One of the most difficult things to plan for is when to take profits off a winning position. Many people focus on creating a strategy that defines the stocks they will trade, identifies the appropriate risk to place on those trades, and then some kind of trigger that will cause them to enter the trade. All of that is fine, but the real magic sauce (in my opinion) comes from what you do after you have a winner. That exit strategy is more important in my book so today lets chat about a way to use what is known as the daily/weekly trail method.

The first thing we will assume is that you have a winning, long position and as the days go on you see it continues its uptrend. This strategy assumes you will take your profit in two parts. First you will use a moving average on the daily chart to exit the first half of your position. Most traders use the 20 simple moving average for this. The idea is that when you have a pullback that closes below the 20 period moving average you will exit half of your position.

From there you will be left with half of your position and will then turn to the weekly chart. Using the same moving average on the weekly chart (which is very close to the 50 day moving average at this point) you will then trail the rest of the position until there is a close below that moving average.

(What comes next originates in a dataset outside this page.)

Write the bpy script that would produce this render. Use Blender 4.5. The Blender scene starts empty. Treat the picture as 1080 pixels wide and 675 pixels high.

Why do it like this? Well this is a mix of both worlds here and usually satisfies the human personality. On one hand you will likely want to take your profits quickly for fear you will give them all back. Using the daily trail will allow you to do this. On the other hand we are all greedy and will like to hold for as long as possible, generating the greatest possible profit. Using the weekly trail will allow you to do this on the remainder of your position. Now you are happy you locked in some profit quickly, but are also happy to let some of the position shoot for more.